ORP is also used for monitoring and control of many oxidation-reduction reactions in industrial processes. For example, in automated industrial systems, ORP is often used to maintain a slight excess of oxidizing chemicals such as chlorine, hydrogen peroxide and ozone, or reducing chemicals such as sulfur dioxide and sodium sulfite.
In wastewater treatment, ORP is used to determine the types of microbial processes that are occurring and to help operators manage the treatment system by promoting or preventing certain reactions. For example, ORP may be controlled in various parts of a system to digest organic matter, remove nitrate or phosphorus, and control odors.
Because low values of ORP indicate anaerobic conditions, ORP can be used to detect anaerobic microbial activity in the environment, such as in the water column or in sediment. ORP can also be used to indicate soil saturation, which makes it useful for mapping wetlands[1].
In other environmental applications, ORP measurements can be viewed as an extension of the dissolved oxygen (DO) scale[1]. DO meters can cover the range of aerobic conditions, but they cannot indicate how reducing an anaerobic environment is. The ORP scale, on the other hand, covers a wide range of reducing conditions. Because of this, ORP can provide insight into the chemistry of anaerobic environments, such as the types of microbial processes in sediments or reactions involving pollutants in contaminated aquifers.

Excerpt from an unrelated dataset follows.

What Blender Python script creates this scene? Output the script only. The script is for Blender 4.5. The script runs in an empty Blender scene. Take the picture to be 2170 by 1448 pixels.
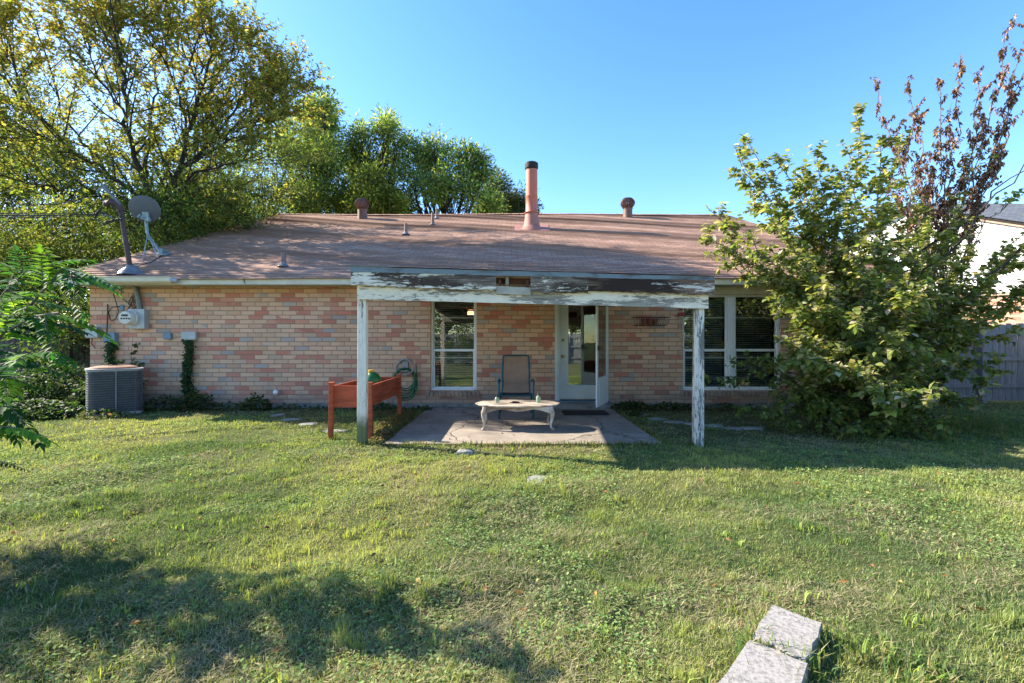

ORP can also be used in conjunction with membrane DO sensors to identify conditions where the DO measurements may be faulty[1]. Under anaerobic conditions, membrane-type DO sensors may give false readings if sulfides are present. If the ORP measurement indicates anaerobic conditions, then positive DO measurements taken from these types of sensors should be considered suspect.
Conclusion
ORP is a fast and inexpensive measurement of the oxidizing and reducing conditions in an environment or system. This makes ORP measurement suitable for a wide range of industrial and environmental applications where oxidizing and reducing conditions vary. ORP is especially useful for routine or continuous monitoring situations where slower and more expensive chemical tests would not be as practical.
References
[1] U.S. Environmental Protection Agency (2017) Field measurement of oxidation reduction potential (ORP). SESDPROC-113-R2.